==== PROVIDED DATA

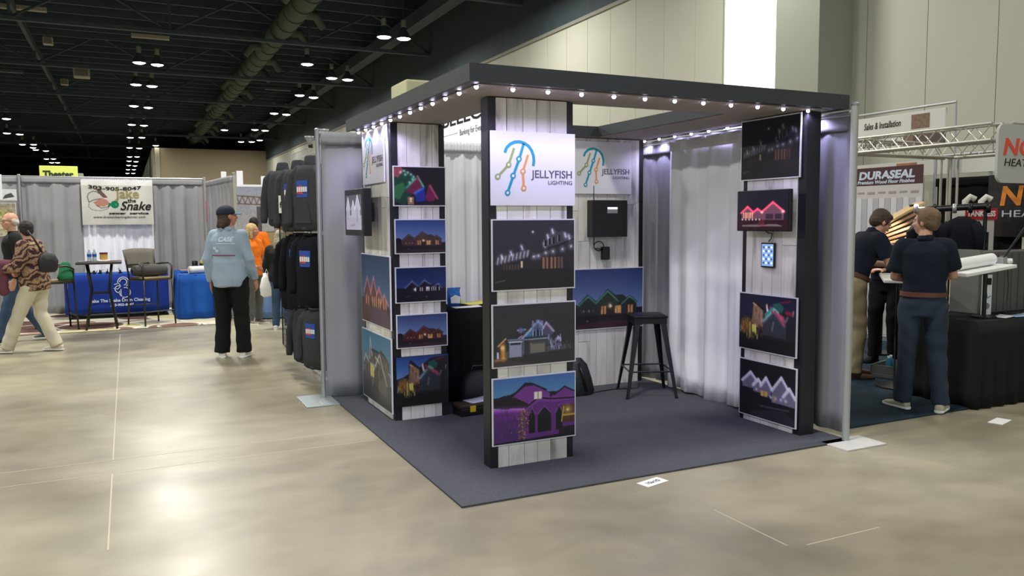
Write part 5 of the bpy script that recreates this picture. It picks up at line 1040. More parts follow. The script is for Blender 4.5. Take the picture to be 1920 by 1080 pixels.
r = thing('header_sign', 'long white header sign above the bridge mural, behind the hoodies', 'sign', (2.35, 16.6, 2.32)); MB().bbox((0.1, 0, 0), (1.5, 0.04, 0.22), 0.005).build('sign_board', WHITEB, r); MB().box((0.2, -0.003, 0.10), (1.4, 0, 0.108)).build('printed_line', MATS['grey_ink'], r)
for q in (0.15, 1.45): MB().tube([(q, 0.06, -2.32), (q, 0.06, 0.15)], 0.015, 8).build('leg', ALU, r)
tb3 = skirt_table('draped_table', 'pale blue table behind the woman in orange', 1.95, 13.85, 2.65, 14.5, 0.74, mat('pale_blue_cloth', (0.42, 0.54, 0.74), 0.8), 0.02, 9, PAPER, 0.015, 0.02, 0.2)
# tall pale tower behind the canopy, bank banner
r = thing('display_tower', 'tan tower head rising behind the booth canopy left end', 'display tower', (4.62, 14.2, 0)); r.location = (4.50, 13.6, 0)
MB().bbox((0, 0, 3.0), (1.5, 0.9, 4.10), 0.03).build('tower_head', mat('khaki_panel', (0.62, 0.62, 0.50), 0.8), r); MB().bbox((0.3, 0.1, 0), (1.2, 0.8, 3.0), 0.02).build('tower_base', MATS['khaki_panel'], r)
for x in (0.25, 0.7): MB().lathe([(0.03, -0.02), (0.03, 0.0)], 10, (x, 0, 3.80), axis='y').build('bolt', DMETAL, r)
r = thing('bank_sign', 'bright white bank header sign seen between the two left pillars', 'sign', (4.05, 11.1, 2.55), -PI/2)
SIGNW = mat('backlit_sign', (0.97, 0.98, 1.0), 0.5, emit=0.35)
MB().bbox((0, 0, 0), (2.6, 0.08, 0.62), 0.01).build('sign_board', SIGNW, r); text_part(r, 'BELLCO', 0.45, 0.365, 0.26, INKB, y=-0.004, fit=1.75, bold=0.004); text_part(r, 'Banking for Everyone', 1.08, 0.205, 0.115, mat('dark_grey_ink', (0.28, 0.29, 0.30), 0.7), y=-0.004, fit=0.95)
MB().box((0.4, -0.003, 0.245), (1.0, 0, 0.252)).build('printed_line', MATS['grey_ink'], r)
for q in (0.1, 2.5): MB().tube([(q, 0.04, -2.55), (q, 0.04, 0)], 0.02, 8).build('leg', ALU, r)
# ================================================================ CLOTHING RACK OF THE NEXT BOOTH
XR = 1.80
GW = mat('white_wire_grid', (0.78, 0.78, 0.76), 0.5)
def grid(label, y0, y1, z0, z1, m):
    r = thing('grid_panel', label, 'grid panel', (XR, y0, z0), 0, 'wire grid panels of the clothing rack'); L_ = y1-y0; H = z1-z0
    MB().tube([(0, 0, 0), (0, L_, 0), (0, L_, H), (0, 0, H), (0, 0, 0)], 0.008, 6).build('frame', m, r)
    mb = MB(); n = int(L_/0.075); k = int(H/0.075)
    for i in range(1, n): mb.box((-0.003, i*L_/n-0.003, 0), (0.003, i*L_/n+0.003, H))
    for i in range(1, k): mb.box((-0.006, 0, i*H/k-0.003), (0.0, L_, i*H/k+0.003))
    o = mb.build('grid_wires', m, r); o['kind'] = 'stuff'; return r
grid('white wire grid panel nearest the silver post, holding the nearest shirts', 7.75, 8.75, 0.02, 2.42, GW)
grid('white wire grid panel in the middle of the clothing rack', 8.78, 9.78, 0.02, 2.42, GW)
grid('dark wire grid panel at the far end of the clothing rack', 9.81, 10.75, 0.02, 2.25, DMETAL)
HB = [mat('charcoal_fleece', (0.26, 0.265, 0.28), 0.95, var=0.1, vscale=6, bump=0.3, bscale=12, spec=0.1), mat('black_fleece', (0.12, 0.125, 0.15), 0.95, var=0.1, vscale=6, bump=0.3, bscale=12, spec=0.1)]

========

# TASK TO CARRY OUT
Omit every picture, then reproduce the rest of the listing exactly.

# TASK OUTPUT
Write part 5 of the bpy script that recreates this picture. It picks up at line 1040. More parts follow. The script is for Blender 4.5. Take the picture to be 1920 by 1080 pixels.
r = thing('header_sign', 'long white header sign above the bridge mural, behind the hoodies', 'sign', (2.35, 16.6, 2.32)); MB().bbox((0.1, 0, 0), (1.5, 0.04, 0.22), 0.005).build('sign_board', WHITEB, r); MB().box((0.2, -0.003, 0.10), (1.4, 0, 0.108)).build('printed_line', MATS['grey_ink'], r)
for q in (0.15, 1.45): MB().tube([(q, 0.06, -2.32), (q, 0.06, 0.15)], 0.015, 8).build('leg', ALU, r)
tb3 = skirt_table('draped_table', 'pale blue table behind the woman in orange', 1.95, 13.85, 2.65, 14.5, 0.74, mat('pale_blue_cloth', (0.42, 0.54, 0.74), 0.8), 0.02, 9, PAPER, 0.015, 0.02, 0.2)
# tall pale tower behind the canopy, bank banner
r = thing('display_tower', 'tan tower head rising behind the booth canopy left end', 'display tower', (4.62, 14.2, 0)); r.location = (4.50, 13.6, 0)
MB().bbox((0, 0, 3.0), (1.5, 0.9, 4.10), 0.03).build('tower_head', mat('khaki_panel', (0.62, 0.62, 0.50), 0.8), r); MB().bbox((0.3, 0.1, 0), (1.2, 0.8, 3.0), 0.02).build('tower_base', MATS['khaki_panel'], r)
for x in (0.25, 0.7): MB().lathe([(0.03, -0.02), (0.03, 0.0)], 10, (x, 0, 3.80), axis='y').build('bolt', DMETAL, r)
r = thing('bank_sign', 'bright white bank header sign seen between the two left pillars', 'sign', (4.05, 11.1, 2.55), -PI/2)
SIGNW = mat('backlit_sign', (0.97, 0.98, 1.0), 0.5, emit=0.35)
MB().bbox((0, 0, 0), (2.6, 0.08, 0.62), 0.01).build('sign_board', SIGNW, r); text_part(r, 'BELLCO', 0.45, 0.365, 0.26, INKB, y=-0.004, fit=1.75, bold=0.004); text_part(r, 'Banking for Everyone', 1.08, 0.205, 0.115, mat('dark_grey_ink', (0.28, 0.29, 0.30), 0.7), y=-0.004, fit=0.95)
MB().box((0.4, -0.003, 0.245), (1.0, 0, 0.252)).build('printed_line', MATS['grey_ink'], r)
for q in (0.1, 2.5): MB().tube([(q, 0.04, -2.55), (q, 0.04, 0)], 0.02, 8).build('leg', ALU, r)
# ================================================================ CLOTHING RACK OF THE NEXT BOOTH
XR = 1.80
GW = mat('white_wire_grid', (0.78, 0.78, 0.76), 0.5)
def grid(label, y0, y1, z0, z1, m):
    r = thing('grid_panel', label, 'grid panel', (XR, y0, z0), 0, 'wire grid panels of the clothing rack'); L_ = y1-y0; H = z1-z0
    MB().tube([(0, 0, 0), (0, L_, 0), (0, L_, H), (0, 0, H), (0, 0, 0)], 0.008, 6).build('frame', m, r)
    mb = MB(); n = int(L_/0.075); k = int(H/0.075)
    for i in range(1, n): mb.box((-0.003, i*L_/n-0.003, 0), (0.003, i*L_/n+0.003, H))
    for i in range(1, k): mb.box((-0.006, 0, i*H/k-0.003), (0.0, L_, i*H/k+0.003))
    o = mb.build('grid_wires', m, r); o['kind'] = 'stuff'; return r
grid('white wire grid panel nearest the silver post, holding the nearest shirts', 7.75, 8.75, 0.02, 2.42, GW)
grid('white wire grid panel in the middle of the clothing rack', 8.78, 9.78, 0.02, 2.42, GW)
grid('dark wire grid panel at the far end of the clothing rack', 9.81, 10.75, 0.02, 2.25, DMETAL)
HB = [mat('charcoal_fleece', (0.26, 0.265, 0.28), 0.95, var=0.1, vscale=6, bump=0.3, bscale=12, spec=0.1), mat('black_fleece', (0.12, 0.125, 0.15), 0.95, var=0.1, vscale=6, bump=0.3, bscale=12, spec=0.1)]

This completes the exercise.